Job:
Reproduce the lines from the one bearing "were 1880x1253 pixels." through the one bearing "prints = []", inclusive. Copy them exactly; include no other line.

Records to process:
|---|

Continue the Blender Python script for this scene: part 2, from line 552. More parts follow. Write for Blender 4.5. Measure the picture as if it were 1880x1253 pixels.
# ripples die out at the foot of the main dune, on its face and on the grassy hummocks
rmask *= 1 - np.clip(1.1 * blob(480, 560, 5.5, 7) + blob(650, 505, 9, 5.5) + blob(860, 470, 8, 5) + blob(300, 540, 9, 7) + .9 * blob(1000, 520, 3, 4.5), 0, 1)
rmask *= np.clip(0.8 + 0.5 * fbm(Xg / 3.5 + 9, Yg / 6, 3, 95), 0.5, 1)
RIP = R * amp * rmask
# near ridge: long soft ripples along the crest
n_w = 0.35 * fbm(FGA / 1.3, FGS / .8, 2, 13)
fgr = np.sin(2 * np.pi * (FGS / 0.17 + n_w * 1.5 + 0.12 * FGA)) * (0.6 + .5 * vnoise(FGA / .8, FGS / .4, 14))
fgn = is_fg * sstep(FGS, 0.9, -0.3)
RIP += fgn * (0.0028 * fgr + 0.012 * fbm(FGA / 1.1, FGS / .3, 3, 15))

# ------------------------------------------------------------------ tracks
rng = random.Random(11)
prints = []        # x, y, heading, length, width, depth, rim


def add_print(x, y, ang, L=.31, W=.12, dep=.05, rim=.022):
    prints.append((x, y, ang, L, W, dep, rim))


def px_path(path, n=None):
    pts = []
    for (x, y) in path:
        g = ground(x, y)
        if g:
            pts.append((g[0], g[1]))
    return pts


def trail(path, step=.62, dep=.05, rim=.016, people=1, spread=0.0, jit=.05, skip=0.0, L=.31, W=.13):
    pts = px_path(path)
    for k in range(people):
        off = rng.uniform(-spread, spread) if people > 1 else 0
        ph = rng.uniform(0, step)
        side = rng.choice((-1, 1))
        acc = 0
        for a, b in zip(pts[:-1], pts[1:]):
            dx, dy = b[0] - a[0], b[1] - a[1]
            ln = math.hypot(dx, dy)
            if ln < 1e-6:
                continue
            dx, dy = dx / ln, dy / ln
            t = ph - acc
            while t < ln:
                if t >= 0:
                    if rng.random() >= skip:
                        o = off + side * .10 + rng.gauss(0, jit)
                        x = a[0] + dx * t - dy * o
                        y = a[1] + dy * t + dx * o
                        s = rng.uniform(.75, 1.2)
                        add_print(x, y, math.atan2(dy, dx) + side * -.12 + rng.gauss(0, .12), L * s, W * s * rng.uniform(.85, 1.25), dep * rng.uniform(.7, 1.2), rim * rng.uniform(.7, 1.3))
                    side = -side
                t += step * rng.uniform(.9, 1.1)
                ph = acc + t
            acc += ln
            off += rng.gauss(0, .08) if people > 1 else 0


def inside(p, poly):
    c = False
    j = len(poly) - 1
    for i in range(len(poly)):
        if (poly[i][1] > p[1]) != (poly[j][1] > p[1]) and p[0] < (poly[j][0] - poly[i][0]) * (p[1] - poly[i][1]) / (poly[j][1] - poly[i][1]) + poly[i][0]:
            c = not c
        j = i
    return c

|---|

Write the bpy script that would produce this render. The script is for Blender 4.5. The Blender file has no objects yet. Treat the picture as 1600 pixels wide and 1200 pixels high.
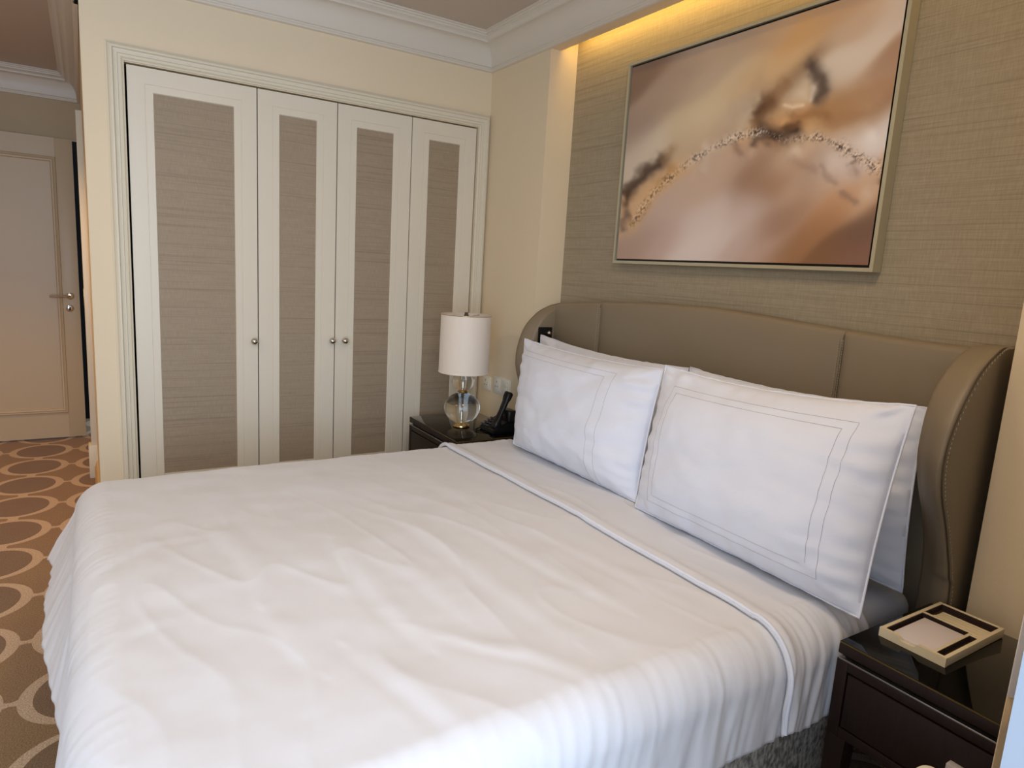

|---|

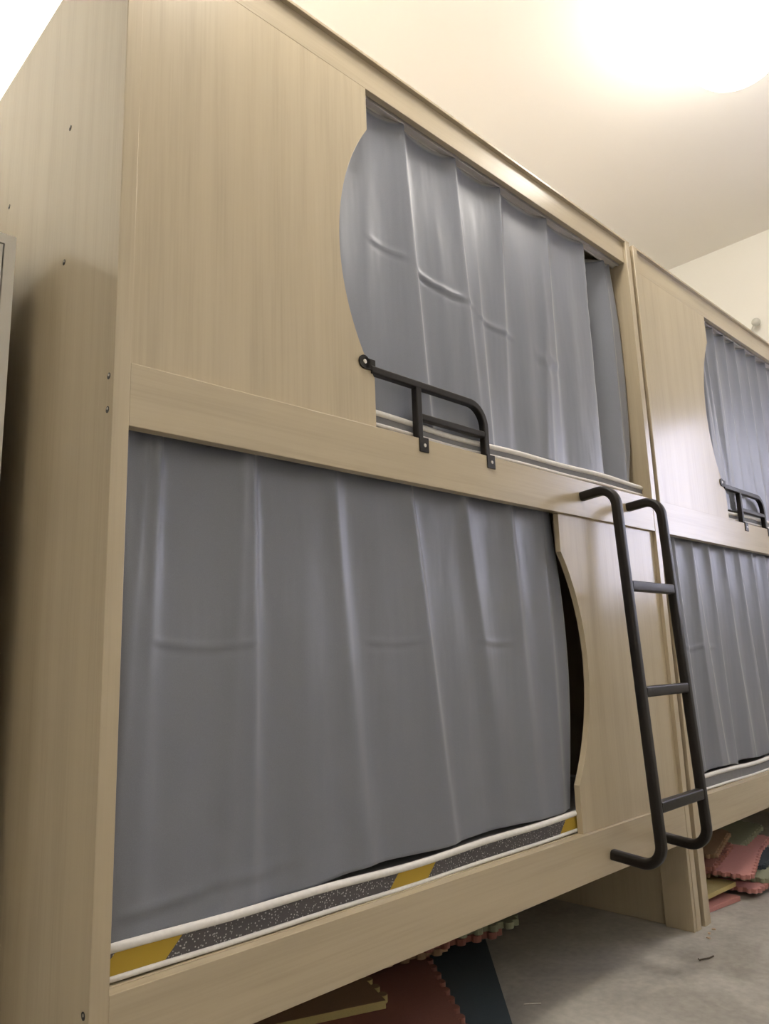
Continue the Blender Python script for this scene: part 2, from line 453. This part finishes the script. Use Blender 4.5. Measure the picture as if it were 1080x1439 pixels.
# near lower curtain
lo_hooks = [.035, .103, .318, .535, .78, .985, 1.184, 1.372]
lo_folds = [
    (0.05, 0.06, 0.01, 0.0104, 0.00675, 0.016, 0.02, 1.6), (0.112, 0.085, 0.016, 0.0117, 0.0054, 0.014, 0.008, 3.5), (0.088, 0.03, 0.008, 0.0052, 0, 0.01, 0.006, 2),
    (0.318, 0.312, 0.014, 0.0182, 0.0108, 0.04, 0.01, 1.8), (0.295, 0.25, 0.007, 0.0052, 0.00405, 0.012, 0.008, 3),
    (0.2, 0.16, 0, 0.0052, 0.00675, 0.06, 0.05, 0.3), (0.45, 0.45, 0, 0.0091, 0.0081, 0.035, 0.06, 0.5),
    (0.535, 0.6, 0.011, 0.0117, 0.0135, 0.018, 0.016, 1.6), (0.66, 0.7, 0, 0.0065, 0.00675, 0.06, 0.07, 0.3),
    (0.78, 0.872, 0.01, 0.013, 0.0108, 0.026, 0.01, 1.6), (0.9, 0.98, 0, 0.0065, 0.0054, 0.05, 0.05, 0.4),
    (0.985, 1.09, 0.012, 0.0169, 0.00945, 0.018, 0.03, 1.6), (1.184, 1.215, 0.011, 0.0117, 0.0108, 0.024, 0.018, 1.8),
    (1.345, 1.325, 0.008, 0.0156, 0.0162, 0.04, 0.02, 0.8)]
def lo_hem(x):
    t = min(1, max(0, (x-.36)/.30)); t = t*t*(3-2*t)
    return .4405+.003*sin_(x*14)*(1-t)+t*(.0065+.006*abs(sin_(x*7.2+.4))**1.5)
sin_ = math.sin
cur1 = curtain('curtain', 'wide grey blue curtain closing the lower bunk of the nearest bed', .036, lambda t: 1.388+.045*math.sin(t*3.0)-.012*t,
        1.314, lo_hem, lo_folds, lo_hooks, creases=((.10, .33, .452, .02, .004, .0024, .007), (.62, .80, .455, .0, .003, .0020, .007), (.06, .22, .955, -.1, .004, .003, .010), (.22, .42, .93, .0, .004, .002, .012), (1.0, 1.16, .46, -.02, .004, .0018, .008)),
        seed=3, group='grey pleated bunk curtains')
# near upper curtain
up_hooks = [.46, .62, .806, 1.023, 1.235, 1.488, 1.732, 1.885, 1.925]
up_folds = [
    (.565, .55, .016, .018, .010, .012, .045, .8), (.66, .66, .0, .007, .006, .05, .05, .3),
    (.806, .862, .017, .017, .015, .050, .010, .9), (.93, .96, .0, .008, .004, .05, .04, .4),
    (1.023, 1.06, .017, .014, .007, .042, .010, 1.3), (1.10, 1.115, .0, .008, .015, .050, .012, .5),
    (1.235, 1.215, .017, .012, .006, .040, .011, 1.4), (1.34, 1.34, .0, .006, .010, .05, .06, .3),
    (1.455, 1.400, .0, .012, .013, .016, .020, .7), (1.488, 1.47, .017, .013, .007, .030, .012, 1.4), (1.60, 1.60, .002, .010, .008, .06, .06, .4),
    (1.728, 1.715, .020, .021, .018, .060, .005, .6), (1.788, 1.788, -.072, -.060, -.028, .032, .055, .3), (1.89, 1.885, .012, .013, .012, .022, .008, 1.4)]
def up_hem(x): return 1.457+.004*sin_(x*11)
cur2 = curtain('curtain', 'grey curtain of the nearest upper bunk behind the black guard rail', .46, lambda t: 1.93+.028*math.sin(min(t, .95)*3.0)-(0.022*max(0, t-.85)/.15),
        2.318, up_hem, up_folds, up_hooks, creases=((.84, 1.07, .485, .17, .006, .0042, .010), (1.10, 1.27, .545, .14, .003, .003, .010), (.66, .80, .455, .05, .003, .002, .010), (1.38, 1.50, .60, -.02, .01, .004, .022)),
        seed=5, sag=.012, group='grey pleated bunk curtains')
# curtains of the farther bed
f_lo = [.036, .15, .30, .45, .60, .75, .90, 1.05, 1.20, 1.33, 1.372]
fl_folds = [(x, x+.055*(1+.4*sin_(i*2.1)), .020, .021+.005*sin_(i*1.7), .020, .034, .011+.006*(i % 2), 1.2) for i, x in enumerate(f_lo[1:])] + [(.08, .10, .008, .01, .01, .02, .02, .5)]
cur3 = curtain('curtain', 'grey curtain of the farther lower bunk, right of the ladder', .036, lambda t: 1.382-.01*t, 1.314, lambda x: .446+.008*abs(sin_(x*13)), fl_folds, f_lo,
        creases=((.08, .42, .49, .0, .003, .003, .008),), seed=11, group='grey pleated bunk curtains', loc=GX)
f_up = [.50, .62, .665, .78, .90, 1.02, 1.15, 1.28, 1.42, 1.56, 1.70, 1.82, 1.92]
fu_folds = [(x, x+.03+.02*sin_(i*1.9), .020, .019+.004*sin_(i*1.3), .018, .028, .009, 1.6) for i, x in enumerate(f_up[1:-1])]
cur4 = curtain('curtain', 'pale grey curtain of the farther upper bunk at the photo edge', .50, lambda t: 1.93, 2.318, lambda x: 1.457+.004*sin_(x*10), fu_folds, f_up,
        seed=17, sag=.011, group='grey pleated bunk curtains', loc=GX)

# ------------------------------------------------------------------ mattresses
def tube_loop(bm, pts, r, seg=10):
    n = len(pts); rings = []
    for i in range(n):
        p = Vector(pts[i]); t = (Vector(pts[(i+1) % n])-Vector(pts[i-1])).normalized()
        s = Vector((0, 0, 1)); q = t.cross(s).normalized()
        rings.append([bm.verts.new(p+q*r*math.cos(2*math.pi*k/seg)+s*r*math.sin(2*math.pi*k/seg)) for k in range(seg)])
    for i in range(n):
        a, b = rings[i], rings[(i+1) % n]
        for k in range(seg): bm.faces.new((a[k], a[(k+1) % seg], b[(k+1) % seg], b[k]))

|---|

Task solution:
Continue the Blender Python script for this scene: part 2, from line 552. More parts follow. Write for Blender 4.5. Measure the picture as if it were 1880x1253 pixels.
# ripples die out at the foot of the main dune, on its face and on the grassy hummocks
rmask *= 1 - np.clip(1.1 * blob(480, 560, 5.5, 7) + blob(650, 505, 9, 5.5) + blob(860, 470, 8, 5) + blob(300, 540, 9, 7) + .9 * blob(1000, 520, 3, 4.5), 0, 1)
rmask *= np.clip(0.8 + 0.5 * fbm(Xg / 3.5 + 9, Yg / 6, 3, 95), 0.5, 1)
RIP = R * amp * rmask
# near ridge: long soft ripples along the crest
n_w = 0.35 * fbm(FGA / 1.3, FGS / .8, 2, 13)
fgr = np.sin(2 * np.pi * (FGS / 0.17 + n_w * 1.5 + 0.12 * FGA)) * (0.6 + .5 * vnoise(FGA / .8, FGS / .4, 14))
fgn = is_fg * sstep(FGS, 0.9, -0.3)
RIP += fgn * (0.0028 * fgr + 0.012 * fbm(FGA / 1.1, FGS / .3, 3, 15))

# ------------------------------------------------------------------ tracks
rng = random.Random(11)
prints = []        # x, y, heading, length, width, depth, rim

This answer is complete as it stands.